INSTRUCTIONS TO FOLLOW: Copy out every line in which the string "picture" occurs.

DATA EXTRACT:

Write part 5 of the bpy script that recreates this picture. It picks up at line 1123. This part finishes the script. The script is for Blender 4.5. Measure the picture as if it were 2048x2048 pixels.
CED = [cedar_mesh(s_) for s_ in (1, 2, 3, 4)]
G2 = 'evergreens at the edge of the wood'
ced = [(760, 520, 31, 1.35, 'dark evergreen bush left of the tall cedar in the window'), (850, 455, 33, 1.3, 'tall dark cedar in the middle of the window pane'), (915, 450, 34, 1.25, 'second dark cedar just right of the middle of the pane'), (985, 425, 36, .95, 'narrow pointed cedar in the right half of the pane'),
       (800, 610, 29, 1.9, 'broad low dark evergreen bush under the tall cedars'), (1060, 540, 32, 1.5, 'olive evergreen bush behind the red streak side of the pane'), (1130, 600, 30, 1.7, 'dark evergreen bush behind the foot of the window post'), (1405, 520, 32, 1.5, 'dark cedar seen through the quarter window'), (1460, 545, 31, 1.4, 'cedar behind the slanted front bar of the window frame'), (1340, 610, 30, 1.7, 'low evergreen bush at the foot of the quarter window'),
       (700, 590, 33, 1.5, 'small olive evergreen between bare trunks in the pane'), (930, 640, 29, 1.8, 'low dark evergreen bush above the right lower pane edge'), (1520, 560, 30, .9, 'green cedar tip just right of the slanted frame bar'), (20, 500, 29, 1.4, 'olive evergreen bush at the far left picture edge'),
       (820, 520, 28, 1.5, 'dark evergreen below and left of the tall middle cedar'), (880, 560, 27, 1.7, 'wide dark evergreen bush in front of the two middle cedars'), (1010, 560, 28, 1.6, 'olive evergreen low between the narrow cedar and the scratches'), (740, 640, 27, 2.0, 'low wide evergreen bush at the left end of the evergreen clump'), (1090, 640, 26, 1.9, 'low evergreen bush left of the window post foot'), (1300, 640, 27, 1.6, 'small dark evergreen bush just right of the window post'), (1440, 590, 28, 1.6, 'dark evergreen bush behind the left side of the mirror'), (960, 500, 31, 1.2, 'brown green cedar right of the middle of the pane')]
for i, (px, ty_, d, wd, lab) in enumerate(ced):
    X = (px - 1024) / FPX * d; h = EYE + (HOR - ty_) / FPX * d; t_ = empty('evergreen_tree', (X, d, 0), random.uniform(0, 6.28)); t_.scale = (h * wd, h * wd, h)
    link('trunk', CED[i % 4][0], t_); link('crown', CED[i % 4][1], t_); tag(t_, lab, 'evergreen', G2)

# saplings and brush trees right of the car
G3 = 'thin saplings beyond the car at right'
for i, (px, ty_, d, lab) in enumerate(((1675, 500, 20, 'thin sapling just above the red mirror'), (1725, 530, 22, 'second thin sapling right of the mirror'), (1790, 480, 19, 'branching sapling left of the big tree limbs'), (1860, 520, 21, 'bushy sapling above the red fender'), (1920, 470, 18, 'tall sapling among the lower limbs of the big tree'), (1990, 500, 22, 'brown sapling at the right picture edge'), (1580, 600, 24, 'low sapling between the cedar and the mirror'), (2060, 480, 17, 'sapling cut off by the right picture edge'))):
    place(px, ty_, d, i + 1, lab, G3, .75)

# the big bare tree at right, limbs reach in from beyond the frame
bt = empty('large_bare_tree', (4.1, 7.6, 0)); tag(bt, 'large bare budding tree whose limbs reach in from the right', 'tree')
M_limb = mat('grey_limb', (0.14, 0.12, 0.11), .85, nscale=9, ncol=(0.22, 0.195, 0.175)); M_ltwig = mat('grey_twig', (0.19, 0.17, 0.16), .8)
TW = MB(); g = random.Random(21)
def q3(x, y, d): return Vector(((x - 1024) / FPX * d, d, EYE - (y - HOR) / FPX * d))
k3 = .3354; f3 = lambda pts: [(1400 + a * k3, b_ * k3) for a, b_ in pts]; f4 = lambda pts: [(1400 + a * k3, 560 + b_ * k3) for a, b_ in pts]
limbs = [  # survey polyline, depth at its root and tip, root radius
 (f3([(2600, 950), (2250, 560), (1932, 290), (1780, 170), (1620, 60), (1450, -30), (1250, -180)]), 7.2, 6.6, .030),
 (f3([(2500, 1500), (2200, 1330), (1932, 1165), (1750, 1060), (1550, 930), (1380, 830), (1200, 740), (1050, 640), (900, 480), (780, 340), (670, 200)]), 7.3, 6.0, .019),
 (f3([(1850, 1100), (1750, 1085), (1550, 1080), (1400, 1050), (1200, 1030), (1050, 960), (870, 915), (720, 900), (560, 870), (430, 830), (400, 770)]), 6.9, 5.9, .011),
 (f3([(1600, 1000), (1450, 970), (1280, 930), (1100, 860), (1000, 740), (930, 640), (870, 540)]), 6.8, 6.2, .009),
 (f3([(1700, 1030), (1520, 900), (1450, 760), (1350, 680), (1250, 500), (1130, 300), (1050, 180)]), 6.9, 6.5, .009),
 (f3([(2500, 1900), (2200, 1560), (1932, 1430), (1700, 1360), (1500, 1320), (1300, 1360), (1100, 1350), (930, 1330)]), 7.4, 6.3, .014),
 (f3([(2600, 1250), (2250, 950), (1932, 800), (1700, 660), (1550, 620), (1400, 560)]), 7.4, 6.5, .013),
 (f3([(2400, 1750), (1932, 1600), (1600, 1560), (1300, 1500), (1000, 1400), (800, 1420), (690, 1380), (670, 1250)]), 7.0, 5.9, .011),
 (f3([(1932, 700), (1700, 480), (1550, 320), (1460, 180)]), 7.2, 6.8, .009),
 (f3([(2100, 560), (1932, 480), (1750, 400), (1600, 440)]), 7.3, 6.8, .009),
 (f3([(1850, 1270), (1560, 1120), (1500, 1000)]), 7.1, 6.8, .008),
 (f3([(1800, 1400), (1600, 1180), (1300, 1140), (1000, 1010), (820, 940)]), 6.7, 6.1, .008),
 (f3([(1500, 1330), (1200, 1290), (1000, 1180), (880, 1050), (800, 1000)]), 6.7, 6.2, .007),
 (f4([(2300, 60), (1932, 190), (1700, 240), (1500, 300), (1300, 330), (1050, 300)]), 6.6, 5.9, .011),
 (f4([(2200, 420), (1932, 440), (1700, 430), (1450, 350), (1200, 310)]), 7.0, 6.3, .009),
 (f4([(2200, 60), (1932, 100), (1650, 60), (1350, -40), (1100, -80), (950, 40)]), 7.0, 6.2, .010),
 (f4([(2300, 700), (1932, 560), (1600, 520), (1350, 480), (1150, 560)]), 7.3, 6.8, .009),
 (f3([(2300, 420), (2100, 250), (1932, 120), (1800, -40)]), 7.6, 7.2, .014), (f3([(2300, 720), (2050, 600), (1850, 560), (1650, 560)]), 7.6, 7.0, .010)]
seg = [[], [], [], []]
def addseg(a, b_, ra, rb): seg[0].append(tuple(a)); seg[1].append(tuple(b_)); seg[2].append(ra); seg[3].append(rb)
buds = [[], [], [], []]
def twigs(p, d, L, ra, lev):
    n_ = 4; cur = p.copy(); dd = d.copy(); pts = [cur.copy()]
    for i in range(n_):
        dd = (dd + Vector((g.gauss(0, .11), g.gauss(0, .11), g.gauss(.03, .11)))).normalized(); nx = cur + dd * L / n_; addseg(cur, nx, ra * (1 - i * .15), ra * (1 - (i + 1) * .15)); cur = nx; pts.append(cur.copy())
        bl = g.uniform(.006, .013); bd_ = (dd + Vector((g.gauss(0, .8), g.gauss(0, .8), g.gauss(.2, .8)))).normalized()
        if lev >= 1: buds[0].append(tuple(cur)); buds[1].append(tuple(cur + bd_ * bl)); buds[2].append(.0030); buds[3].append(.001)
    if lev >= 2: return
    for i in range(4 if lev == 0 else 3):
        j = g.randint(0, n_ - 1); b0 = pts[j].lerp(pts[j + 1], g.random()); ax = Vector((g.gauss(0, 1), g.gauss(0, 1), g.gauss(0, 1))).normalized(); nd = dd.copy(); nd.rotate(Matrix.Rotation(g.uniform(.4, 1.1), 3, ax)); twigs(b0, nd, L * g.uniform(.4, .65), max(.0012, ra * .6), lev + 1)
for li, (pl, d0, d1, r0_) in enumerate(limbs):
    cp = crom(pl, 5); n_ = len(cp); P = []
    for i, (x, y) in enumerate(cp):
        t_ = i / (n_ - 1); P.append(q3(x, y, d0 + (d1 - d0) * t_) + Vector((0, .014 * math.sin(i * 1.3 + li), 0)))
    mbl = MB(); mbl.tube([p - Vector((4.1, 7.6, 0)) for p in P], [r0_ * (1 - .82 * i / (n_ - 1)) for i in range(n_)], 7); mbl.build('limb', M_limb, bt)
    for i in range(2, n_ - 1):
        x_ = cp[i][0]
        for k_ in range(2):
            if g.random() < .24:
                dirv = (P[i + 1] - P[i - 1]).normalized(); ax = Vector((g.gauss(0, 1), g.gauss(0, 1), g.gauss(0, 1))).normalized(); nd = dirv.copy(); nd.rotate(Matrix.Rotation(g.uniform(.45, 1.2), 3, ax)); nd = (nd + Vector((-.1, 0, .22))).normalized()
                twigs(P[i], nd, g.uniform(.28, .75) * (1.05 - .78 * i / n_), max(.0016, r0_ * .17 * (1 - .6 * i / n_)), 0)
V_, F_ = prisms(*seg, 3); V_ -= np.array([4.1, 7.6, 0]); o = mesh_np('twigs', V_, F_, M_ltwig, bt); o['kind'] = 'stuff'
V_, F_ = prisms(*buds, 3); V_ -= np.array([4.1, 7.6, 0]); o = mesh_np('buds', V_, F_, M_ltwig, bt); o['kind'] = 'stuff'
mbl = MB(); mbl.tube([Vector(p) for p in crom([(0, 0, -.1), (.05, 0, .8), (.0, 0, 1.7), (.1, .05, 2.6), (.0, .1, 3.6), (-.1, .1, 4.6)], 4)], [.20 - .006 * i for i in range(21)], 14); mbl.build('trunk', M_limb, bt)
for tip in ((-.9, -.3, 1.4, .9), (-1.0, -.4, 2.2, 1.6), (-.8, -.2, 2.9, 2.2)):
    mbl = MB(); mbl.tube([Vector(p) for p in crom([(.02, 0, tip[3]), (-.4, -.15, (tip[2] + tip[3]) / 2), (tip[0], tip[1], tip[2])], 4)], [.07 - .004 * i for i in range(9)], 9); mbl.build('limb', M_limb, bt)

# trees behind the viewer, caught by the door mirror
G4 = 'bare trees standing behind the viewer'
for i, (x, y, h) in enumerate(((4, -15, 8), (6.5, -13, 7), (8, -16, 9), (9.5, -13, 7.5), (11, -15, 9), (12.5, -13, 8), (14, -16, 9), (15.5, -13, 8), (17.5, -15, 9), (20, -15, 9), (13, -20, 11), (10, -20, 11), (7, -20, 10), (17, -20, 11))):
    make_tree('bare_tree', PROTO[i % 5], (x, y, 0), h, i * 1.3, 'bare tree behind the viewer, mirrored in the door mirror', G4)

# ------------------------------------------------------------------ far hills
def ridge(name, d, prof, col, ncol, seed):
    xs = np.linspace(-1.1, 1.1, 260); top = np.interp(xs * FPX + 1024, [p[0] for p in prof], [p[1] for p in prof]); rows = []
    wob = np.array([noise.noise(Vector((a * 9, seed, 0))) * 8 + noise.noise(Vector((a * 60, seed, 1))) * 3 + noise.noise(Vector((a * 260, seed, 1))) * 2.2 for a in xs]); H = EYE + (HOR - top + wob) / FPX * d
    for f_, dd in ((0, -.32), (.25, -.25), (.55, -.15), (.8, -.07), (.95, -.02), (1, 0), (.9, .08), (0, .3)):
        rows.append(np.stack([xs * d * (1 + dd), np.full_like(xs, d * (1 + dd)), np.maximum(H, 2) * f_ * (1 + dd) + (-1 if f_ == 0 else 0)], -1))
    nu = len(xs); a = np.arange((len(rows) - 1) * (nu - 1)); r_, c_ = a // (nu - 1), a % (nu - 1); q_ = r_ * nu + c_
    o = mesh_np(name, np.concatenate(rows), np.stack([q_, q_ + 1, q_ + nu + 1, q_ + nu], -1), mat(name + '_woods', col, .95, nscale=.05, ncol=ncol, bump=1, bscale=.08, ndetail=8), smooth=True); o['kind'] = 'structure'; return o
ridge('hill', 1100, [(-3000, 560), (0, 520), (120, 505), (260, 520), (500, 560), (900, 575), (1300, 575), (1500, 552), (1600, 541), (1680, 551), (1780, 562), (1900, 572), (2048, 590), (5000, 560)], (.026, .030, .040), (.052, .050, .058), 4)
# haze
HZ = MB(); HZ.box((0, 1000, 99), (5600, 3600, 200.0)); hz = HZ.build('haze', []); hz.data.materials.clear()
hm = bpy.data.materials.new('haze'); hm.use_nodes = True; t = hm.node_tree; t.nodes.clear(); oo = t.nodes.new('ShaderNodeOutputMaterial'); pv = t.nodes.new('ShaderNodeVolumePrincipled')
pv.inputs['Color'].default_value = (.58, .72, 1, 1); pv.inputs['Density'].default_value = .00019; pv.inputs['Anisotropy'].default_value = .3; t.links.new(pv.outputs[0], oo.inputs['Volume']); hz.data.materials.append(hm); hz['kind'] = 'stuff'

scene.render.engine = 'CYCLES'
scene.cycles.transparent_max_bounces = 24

EXERCISE SOLUTION:
Write part 5 of the bpy script that recreates this picture. It picks up at line 1123. This part finishes the script. The script is for Blender 4.5. Measure the picture as if it were 2048x2048 pixels.
       (700, 590, 33, 1.5, 'small olive evergreen between bare trunks in the pane'), (930, 640, 29, 1.8, 'low dark evergreen bush above the right lower pane edge'), (1520, 560, 30, .9, 'green cedar tip just right of the slanted frame bar'), (20, 500, 29, 1.4, 'olive evergreen bush at the far left picture edge'),
for i, (px, ty_, d, lab) in enumerate(((1675, 500, 20, 'thin sapling just above the red mirror'), (1725, 530, 22, 'second thin sapling right of the mirror'), (1790, 480, 19, 'branching sapling left of the big tree limbs'), (1860, 520, 21, 'bushy sapling above the red fender'), (1920, 470, 18, 'tall sapling among the lower limbs of the big tree'), (1990, 500, 22, 'brown sapling at the right picture edge'), (1580, 600, 24, 'low sapling between the cedar and the mirror'), (2060, 480, 17, 'sapling cut off by the right picture edge'))):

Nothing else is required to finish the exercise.